Northwest Africa 13489: A Strongly Metamorphosed Ungrouped Carbonaceous Chondrite

1T. Cuppone,2C. Carli,1M. Casalini,1,3A. Stephant,3C. R. Greenwood,1,2G. Pratesi
Meteoritics & Planetary Science (in Press) Open Access Link to Article [https://doi.org/10.1111/maps.70007]
1Dipartimento di Scienze della Terra, Università degli Studi di Firenze, Florence, Italy
2Istituto di Astrofisica e Planetologia Spaziali—INAF, Rome, Italy
3School of Physical Sciences, The Open University, Milton Keynes, UK
Published by arrangement with John Wiley & Sons

NWA 13489 is a meteorite that has been classified as a brachinite.
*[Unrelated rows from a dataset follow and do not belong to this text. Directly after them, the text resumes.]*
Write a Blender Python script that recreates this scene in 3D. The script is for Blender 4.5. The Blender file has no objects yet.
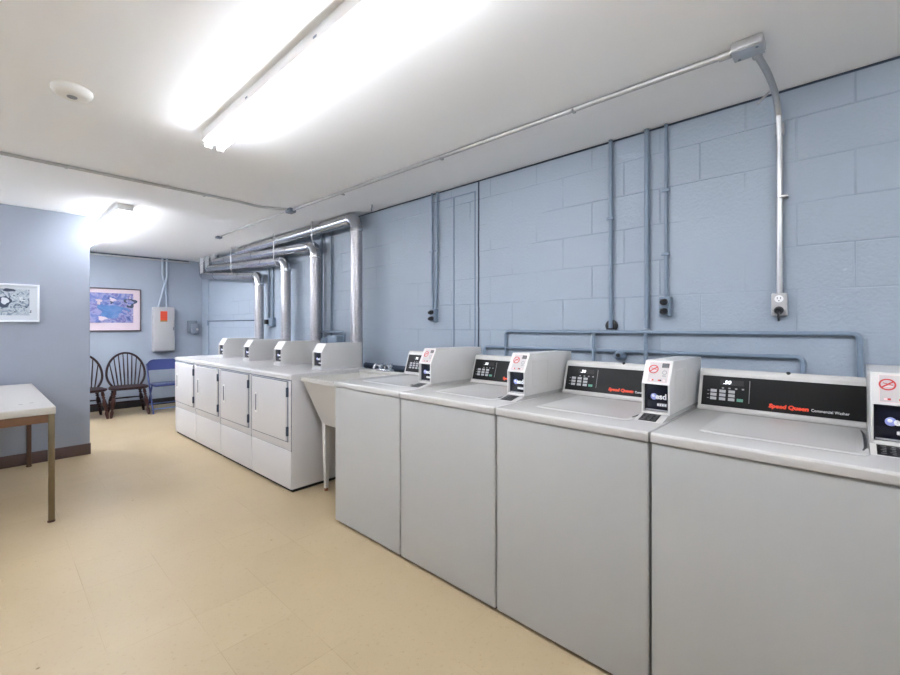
import bpy, bmesh, math, random
from mathutils import Vector, Matrix

random.seed(7)
SC = bpy.context.scene
COL = SC.collection
PI = math.pi

# ------------------------------------------------------------------ camera, world, exposure
cam_d = bpy.data.cameras.new('camera')
cam_d.sensor_width = 36.0
cam_d.lens = 36.0 * 428.95 / 900.0
cam_d.shift_y = -12.5 / 900.0
cam_d.clip_start = 0.02
cam = bpy.data.objects.new('camera', cam_d)
cam.location = (0, 0, 1.28)
cam.rotation_euler = (PI / 2, 0, -math.radians(47.0))
COL.objects.link(cam)
SC.camera = cam

w = bpy.data.worlds.new('world')
SC.world = w
w.use_nodes = True
w.node_tree.nodes['Background'].inputs[0].default_value = (0.9, 0.95, 1.0, 1)
w.node_tree.nodes['Background'].inputs[1].default_value = 0.0

SC.view_settings.view_transform = 'Standard'
SC.view_settings.look = 'None'
SC.view_settings.gamma = 1.0
SC.view_settings.use_curve_mapping = False
SC.view_settings.exposure = 2.1
TUBE = 12.0                                   # brightness of the fluorescent tubes
SC.cycles.max_bounces = 12
SC.cycles.diffuse_bounces = 8
SC.cycles.use_denoising = True

# ------------------------------------------------------------------ materials
def srgb(r, g, b):
    def f(c):
        c /= 255.0
        return c / 12.92 if c <= 0.04045 else ((c + 0.055) / 1.055) ** 2.4
    return (f(r), f(g), f(b), 1.0)

MATS = {}
def mat(name, col, rough=0.5, metal=0.0, bump=None, var=None, coat=0.0, spec=None, emit=None):
    """Principled material; bump=(scale,strength,distance); var=(scale,amount) mottles the colour."""
    m = bpy.data.materials.new(name)
    m.use_nodes = True
    nt = m.node_tree
    b = nt.nodes['Principled BSDF']
    b.inputs['Base Color'].default_value = col
    b.inputs['Roughness'].default_value = rough
    b.inputs['Metallic'].default_value = metal
    b.inputs['Coat Weight'].default_value = coat
    if spec is not None:
        b.inputs['Specular IOR Level'].default_value = spec
    if emit:
        b.inputs['Emission Color'].default_value = emit[0]
        b.inputs['Emission Strength'].default_value = emit[1]
    tc = nt.nodes.new('ShaderNodeTexCoord')
    if var:
        n = nt.nodes.new('ShaderNodeTexNoise')
        n.inputs['Scale'].default_value = var[0]
        n.inputs['Detail'].default_value = 5
        nt.links.new(tc.outputs['Object'], n.inputs['Vector'])
        mx = nt.nodes.new('ShaderNodeMix')
        mx.data_type = 'RGBA'
        k = var[1]
        mx.inputs[6].default_value = tuple(c * (1 - k) for c in col[:3]) + (1,)
        mx.inputs[7].default_value = tuple(min(1, c * (1 + k)) for c in col[:3]) + (1,)
        nt.links.new(n.outputs['Fac'], mx.inputs[0])
        nt.links.new(mx.outputs[2], b.inputs['Base Color'])
    if bump:
        n = nt.nodes.new('ShaderNodeTexNoise')
        n.inputs['Scale'].default_value = bump[0]
        n.inputs['Detail'].default_value = 4
        nt.links.new(tc.outputs['Object'], n.inputs['Vector'])
        bp = nt.nodes.new('ShaderNodeBump')
        bp.inputs['Strength'].default_value = bump[1]
        bp.inputs['Distance'].default_value = bump[2]
        nt.links.new(n.outputs['Fac'], bp.inputs['Height'])
        nt.links.new(bp.outputs['Normal'], b.inputs['Normal'])
    MATS[name] = m
    return m

BLUE = srgb(160, 184, 210)
mat('blue_pipe_light', srgb(172, 183, 196), 0.4)
mat('far_blue_paint', srgb(160, 169, 182), 0.5, bump=(40, .1, .003), var=(2.5, .06))
mat('smooth_blue_paint', srgb(147, 154, 167), 0.55, bump=(60, .05, .002), var=(1.5, .03))
mat('ceiling_paint', srgb(248, 249, 250), 0.8, bump=(90, .12, .003), var=(2, .02))
mat('white_paint', srgb(235, 234, 231), 0.6)
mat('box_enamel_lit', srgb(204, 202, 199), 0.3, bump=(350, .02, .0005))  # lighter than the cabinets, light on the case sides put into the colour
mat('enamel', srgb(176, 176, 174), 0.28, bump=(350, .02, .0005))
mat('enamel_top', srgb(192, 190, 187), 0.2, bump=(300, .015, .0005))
mat('almond_enamel', srgb(204, 202, 202), 0.3, bump=(350, .02, .0005))
mat('toe_gap_shade', srgb(22, 22, 24), 0.8)  # near-black: shade under washers and dryers put into the colour
mat('joint_dark', srgb(58, 70, 86), 0.8)
mat('brown_base', srgb(84, 66, 62), 0.5, var=(6, .15))
mat('black_base', srgb(40, 36, 38), 0.5)
mat('black_panel', srgb(16, 16, 17), 0.3, spec=.3)
mat('black_plastic', srgb(20, 20, 22), 0.45)
mat('navy_panel', srgb(16, 18, 34), 0.2)
mat('orange_ink', srgb(236, 72, 34), 0.5)
mat('red_ink', srgb(188, 52, 50), 0.5)
mat('pink_ink', srgb(232, 196, 196), 0.5)
mat('white_ink', srgb(236, 236, 236), 0.5)
mat('sticker_white', srgb(184, 178, 177), 0.5)
mat('grey_ink', srgb(140, 140, 142), 0.5)
mat('key_grey', srgb(176, 176, 178), 0.4)
mat('green_key', srgb(92, 150, 128), 0.4)
mat('digit_glow', srgb(235, 240, 245), 0.4, emit=((.9, .95, 1, 1), .6))
mat('globe_blue', srgb(150, 160, 220), 0.4)
mat('galvanized', srgb(196, 197, 200), 0.24, 1.0, bump=(12, .2, .006), var=(9, .15))
mat('galvanized_dull', srgb(184, 182, 184), 0.3, .95, bump=(160, .5, .004), var=(70, .3))
mat('conduit_metal', srgb(190, 190, 190), 0.35, .9, var=(20, .12))
mat('chrome', srgb(215, 218, 222), 0.12, 1.0)
mat('blue_pipe_shaded', srgb(122, 138, 154), 0.4, var=(8, .06))  # blue paint darkened to take in the shade below the pipes
mat('grey_box', srgb(120, 128, 140), 0.45, .3, var=(20, .1))
mat('panel_grey', srgb(178, 177, 178), 0.45, var=(8, .04))
mat('sticker_orange', srgb(218, 74, 40), 0.6)
mat('sticker_yellow', srgb(150, 120, 60), 0.6)
mat('laminate_white', srgb(182, 179, 175), 0.35, var=(4, .03))
mat('laminate_edge', srgb(200, 196, 188), 0.4)
mat('apron_wood', srgb(122, 88, 62), 0.5, var=(18, .2))
mat('bronze_metal', srgb(132, 118, 92), 0.35, .75, var=(14, .2))
mat('foot_shaded_leg_metal', srgb(86, 64, 52), 0.45, .3)  # table feet, and the far legs with their shade in the colour
mat('dark_wood', srgb(40, 20, 21), 0.5, var=(22, .3), spec=.3)
mat('turned_wood', srgb(62, 33, 27), 0.45, var=(30, .3), spec=.35)
mat('blue_steel', srgb(56, 66, 116), 0.25, .1, var=(8, .08))
mat('blue_steel_light', srgb(110, 130, 176), 0.35, .1)
mat('white_frame', srgb(226, 230, 236), 0.45)
mat('mat_board', srgb(200, 206, 212), 0.8)
mat('pink_board', srgb(206, 190, 196), 0.8)
mat('thin_frame', srgb(92, 80, 84), 0.4)
mat('tub_plastic', srgb(196, 193, 187), 0.4, var=(6, .03))
mat('rust', srgb(120, 72, 44), 0.8)
mat('smoke_white', srgb(228, 226, 220), 0.5)
LAMP = (.93, .968, 1.055, 1)
mat('tube_light', (1, 1, 1, 1), 0.4, emit=(LAMP, TUBE * .78))
mat('tube_light_far', (1, 1, 1, 1), 0.4, emit=(LAMP, TUBE * 1.08))
mat('tube_light_fill', (1, 1, 1, 1), 0.4, emit=(LAMP, TUBE * 1.65))  # stronger emission for the added fixtures out of view

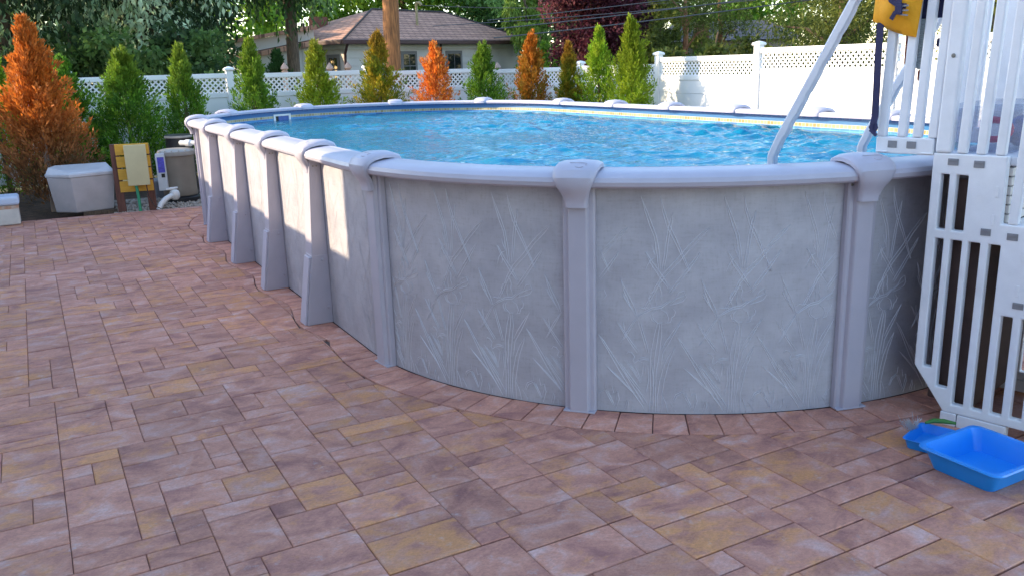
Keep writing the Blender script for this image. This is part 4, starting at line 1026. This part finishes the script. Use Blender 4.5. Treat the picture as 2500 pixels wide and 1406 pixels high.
# own house on the left, out of view: shades the near patio
HS = empty('house', (-6.5, 1.0, 0), 'beige sided family house left of the patio, outside the picture', 'house')
def hbox(name, x0, x1, y0, y1, z0, z1, m_, par=HS, bev=0.0): mb = MB(); mb.box(x0, x1, y0, y1, z0, z1); return ob(name, mb, m_, par, bevel=bev)
hbox('wall', -10.5, -2.55, -7.0, 7.95, -0.05, 4.9, 'sand_lt')
mb = MB(); mb.prism([(-11.0, 4.9), (-2.25, 4.9), (-6.6, 7.0)], lambda x, z, y: (x, y, z), -7.3, 8.0); ob('roof', mb, 'shingle2', HS, uv=[(v[1], v[0]) for v in mb.v])
for y in (-3.5, 0.0, 4.0):
    w = hbox('window', -2.548, -2.52, y, y+1.1, 1.0, 2.3, 'winframe'); hbox('pane', -2.519, -2.515, y+0.08, y+1.02, 1.08, 2.22, 'glass', w)

# ------------------------------------------------------------------ neighbouring house behind the back fence
HA = math.radians(24.0); HC = Vector((10.2, 30.4, 0))
hx = Vector((math.cos(HA), math.sin(HA), 0)); hy = Vector((-math.sin(HA), math.cos(HA), 0))
def HP(x, y, z): return HC+hx*x+hy*y+Vector((0, 0, z))
NH = empty('shingled_house', HP(5, 4, 0), 'single-storey house with brown shingle hip roof behind the utility pole', 'house')
HL, HD, EV = 10.4, 4.8, 2.72
def hb(name, x0, x1, y0, y1, z0, z1, m_, par=NH, bev=0.0):
    mb = MB(); mb.box(x0, x1, y0, y1, z0, z1, fn=HP); return ob(name, mb, m_, par, bevel=bev)
hb('wall', 0, HL, 0, HD, -0.06, EV, 'sand_lt')
# clapboards on the two visible faces
for k in range(9):
    z = 0.2+k*0.28
    if z > 2.5: break
    hb('siding_board', -0.012, HL+0.01, -0.030, -0.002, z, z+0.272, 'sand_lt', bev=0.006)
    hb('siding_board', -0.030, -0.002, 0.0, HD, z, z+0.272, 'sand_lt', bev=0.006)
hb('frieze', -0.04, HL+0.04, -0.045, -0.003, EV-0.24, EV-0.002, 'whitewall'); hb('frieze', -0.045, -0.003, -0.002, HD, EV-0.24, EV-0.002, 'whitewall')
ov = 0.45; rz = 4.05; ry = HD/2; rx0, rx1 = 3.8, 8.2
rf = MB(); uvr = []
C4 = [(-ov, -ov), (HL+ov, -ov), (HL+ov, HD+ov), (-ov, HD+ov)]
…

Brachinites are olivine-rich primitive achondrites representing residual products after a variable degree of silicate melt extraction on a barely differentiated, noncarbonaceous asteroid. Nevertheless, NWA 13489 displays petrographic and mineralogical characteristics that are anomalous when compared with other meteorites of that group. The petrography and thermometric data of this sample are compatible with a high metamorphic grade origin. NWA 13489 results in intermediate between type 6 and 7 chondrites, with a thermal regime broadly straddling the FeNi-FeS eutectic and the onset of silicate melting, resembling other meteorites defined as primitive achondrites. Evidence from mineral chemistry, bulk trace element geochemistry, and oxygen and chromium isotope systematics shows a “carbonaceous” composition and, therefore, NWA 13489 is not a brachinite. Rather, together with an ungrouped chondrite (the NWA 11961 C3-ungrouped) and other ungrouped achondrites (the paired NWA 10503/10859), NWA 13489 supports the existence of a distinct carbonaceous-like meteorite grouplet.